_Exercise_
Write out, word for word, the first line of the data below and every line after it through the one containing "F, CX, CY, CAMZ".
[START OF Exercise material]
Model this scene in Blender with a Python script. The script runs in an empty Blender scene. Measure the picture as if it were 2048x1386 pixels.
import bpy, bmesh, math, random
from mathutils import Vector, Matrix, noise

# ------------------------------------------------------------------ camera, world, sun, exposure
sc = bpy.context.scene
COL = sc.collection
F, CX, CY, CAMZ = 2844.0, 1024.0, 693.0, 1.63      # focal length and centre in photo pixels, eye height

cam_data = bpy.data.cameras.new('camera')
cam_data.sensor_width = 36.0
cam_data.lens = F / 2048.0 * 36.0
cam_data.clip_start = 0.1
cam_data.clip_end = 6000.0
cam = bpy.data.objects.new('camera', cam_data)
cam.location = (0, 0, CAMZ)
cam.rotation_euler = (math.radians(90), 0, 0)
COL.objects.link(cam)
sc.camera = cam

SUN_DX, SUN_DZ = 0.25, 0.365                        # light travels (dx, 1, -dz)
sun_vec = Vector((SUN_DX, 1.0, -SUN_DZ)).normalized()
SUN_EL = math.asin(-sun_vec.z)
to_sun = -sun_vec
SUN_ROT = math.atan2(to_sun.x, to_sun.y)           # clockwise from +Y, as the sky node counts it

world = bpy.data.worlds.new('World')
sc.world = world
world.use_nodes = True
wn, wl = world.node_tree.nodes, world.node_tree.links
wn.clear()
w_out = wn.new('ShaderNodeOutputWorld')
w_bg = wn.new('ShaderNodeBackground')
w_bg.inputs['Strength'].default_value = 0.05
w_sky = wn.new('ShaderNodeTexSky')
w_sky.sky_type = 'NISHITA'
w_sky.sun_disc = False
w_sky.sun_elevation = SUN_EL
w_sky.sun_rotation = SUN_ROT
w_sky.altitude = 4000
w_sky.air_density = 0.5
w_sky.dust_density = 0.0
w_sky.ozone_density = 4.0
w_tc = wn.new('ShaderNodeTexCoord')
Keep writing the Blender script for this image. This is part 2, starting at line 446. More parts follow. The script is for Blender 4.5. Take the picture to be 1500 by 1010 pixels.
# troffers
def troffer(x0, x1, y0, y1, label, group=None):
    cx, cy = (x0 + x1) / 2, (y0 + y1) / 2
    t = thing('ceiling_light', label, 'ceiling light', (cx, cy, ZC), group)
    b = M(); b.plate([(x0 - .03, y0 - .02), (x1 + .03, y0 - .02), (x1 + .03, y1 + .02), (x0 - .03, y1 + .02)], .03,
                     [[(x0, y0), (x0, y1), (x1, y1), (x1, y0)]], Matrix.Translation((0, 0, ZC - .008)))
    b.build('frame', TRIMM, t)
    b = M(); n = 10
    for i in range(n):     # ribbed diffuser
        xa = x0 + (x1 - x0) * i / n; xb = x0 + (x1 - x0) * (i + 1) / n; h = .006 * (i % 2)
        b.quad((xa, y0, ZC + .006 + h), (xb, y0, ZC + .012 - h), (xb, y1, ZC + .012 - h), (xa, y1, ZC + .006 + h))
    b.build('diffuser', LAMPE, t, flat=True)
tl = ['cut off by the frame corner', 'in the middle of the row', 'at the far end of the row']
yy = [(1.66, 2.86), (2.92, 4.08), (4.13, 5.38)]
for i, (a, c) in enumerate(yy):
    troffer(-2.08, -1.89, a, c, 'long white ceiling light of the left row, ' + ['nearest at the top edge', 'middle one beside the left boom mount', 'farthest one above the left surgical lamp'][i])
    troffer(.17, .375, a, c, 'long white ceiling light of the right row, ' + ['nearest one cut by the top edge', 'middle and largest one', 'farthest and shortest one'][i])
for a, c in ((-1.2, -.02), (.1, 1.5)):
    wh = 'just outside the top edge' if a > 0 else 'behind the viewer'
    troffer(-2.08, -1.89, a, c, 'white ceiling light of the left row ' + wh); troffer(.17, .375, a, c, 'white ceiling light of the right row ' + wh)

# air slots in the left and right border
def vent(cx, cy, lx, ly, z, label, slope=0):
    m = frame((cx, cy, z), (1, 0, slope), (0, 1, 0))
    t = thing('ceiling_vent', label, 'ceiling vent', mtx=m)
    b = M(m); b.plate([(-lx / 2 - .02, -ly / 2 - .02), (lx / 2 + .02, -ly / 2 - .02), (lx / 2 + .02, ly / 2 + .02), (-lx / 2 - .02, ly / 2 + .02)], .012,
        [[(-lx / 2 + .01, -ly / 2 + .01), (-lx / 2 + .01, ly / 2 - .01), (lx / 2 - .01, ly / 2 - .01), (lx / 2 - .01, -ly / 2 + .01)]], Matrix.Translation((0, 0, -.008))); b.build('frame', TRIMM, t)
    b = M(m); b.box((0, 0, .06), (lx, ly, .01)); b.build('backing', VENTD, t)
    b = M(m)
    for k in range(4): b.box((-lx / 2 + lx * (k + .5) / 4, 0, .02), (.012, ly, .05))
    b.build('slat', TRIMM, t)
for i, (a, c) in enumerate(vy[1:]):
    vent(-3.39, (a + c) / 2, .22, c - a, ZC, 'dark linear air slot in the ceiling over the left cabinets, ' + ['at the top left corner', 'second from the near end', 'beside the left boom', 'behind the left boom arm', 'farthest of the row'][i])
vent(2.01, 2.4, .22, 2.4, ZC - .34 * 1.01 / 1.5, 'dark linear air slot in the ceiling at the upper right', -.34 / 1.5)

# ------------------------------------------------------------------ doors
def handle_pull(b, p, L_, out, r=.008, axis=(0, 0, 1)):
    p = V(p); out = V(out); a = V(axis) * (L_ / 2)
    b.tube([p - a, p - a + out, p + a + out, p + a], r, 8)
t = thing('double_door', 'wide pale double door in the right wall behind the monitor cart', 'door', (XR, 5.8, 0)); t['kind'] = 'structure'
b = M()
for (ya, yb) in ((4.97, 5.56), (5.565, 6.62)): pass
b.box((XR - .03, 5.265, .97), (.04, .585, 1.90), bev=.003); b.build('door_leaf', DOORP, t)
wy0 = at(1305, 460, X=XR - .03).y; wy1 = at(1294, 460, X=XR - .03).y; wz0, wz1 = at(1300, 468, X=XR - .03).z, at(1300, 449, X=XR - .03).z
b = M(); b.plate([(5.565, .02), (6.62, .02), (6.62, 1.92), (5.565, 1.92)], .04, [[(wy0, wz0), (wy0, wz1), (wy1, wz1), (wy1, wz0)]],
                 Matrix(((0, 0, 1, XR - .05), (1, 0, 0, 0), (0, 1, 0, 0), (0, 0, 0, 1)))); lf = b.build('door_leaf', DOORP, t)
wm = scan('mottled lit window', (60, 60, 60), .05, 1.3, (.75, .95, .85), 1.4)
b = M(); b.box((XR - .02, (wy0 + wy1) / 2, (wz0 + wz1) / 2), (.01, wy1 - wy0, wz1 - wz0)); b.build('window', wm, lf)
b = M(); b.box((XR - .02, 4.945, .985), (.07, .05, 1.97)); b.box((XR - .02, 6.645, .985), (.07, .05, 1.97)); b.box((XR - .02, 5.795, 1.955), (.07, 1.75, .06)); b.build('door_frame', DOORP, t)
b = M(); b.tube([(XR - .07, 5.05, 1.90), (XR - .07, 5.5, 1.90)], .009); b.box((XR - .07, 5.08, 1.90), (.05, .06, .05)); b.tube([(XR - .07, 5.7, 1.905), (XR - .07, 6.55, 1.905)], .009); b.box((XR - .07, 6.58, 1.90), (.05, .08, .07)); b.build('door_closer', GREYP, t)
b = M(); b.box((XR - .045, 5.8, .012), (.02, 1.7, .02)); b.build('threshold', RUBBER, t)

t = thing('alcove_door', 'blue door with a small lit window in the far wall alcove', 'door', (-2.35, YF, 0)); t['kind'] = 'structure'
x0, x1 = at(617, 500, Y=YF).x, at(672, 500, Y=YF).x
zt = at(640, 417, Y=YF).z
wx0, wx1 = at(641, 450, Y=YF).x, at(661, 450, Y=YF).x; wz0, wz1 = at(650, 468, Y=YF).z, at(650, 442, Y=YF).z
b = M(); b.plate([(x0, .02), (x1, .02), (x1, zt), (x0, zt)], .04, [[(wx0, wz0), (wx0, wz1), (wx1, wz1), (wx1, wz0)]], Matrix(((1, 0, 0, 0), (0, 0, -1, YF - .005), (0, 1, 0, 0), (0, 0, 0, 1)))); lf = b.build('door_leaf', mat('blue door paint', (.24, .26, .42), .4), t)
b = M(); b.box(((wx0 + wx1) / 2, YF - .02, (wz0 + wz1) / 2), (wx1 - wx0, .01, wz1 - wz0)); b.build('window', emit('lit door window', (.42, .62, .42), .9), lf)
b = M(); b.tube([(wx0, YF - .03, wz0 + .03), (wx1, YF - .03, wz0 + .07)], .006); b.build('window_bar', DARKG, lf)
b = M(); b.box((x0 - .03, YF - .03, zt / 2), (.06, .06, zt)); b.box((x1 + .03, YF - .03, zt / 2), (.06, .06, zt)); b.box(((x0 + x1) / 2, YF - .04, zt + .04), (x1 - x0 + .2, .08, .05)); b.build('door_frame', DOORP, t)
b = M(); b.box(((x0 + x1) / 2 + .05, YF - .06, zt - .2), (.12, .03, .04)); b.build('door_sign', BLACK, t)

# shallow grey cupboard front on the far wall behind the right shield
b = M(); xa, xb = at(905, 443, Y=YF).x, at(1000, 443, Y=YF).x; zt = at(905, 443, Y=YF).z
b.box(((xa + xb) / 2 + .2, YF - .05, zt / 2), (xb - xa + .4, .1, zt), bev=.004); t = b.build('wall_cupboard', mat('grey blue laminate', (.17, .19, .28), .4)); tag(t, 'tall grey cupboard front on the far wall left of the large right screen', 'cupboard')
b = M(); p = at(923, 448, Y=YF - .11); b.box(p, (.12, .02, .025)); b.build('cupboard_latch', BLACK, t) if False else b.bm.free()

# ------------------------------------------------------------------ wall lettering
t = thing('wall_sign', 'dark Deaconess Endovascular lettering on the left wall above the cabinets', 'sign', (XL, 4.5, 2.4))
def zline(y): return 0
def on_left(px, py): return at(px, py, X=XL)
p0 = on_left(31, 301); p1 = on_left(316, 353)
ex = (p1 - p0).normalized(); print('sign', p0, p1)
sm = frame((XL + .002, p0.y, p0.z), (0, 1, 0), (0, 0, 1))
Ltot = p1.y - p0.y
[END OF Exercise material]
_Correct answer_
Model this scene in Blender with a Python script. The script runs in an empty Blender scene. Measure the picture as if it were 2048x1386 pixels.
import bpy, bmesh, math, random
from mathutils import Vector, Matrix, noise

# ------------------------------------------------------------------ camera, world, sun, exposure
sc = bpy.context.scene
COL = sc.collection
F, CX, CY, CAMZ = 2844.0, 1024.0, 693.0, 1.63      # focal length and centre in photo pixels, eye height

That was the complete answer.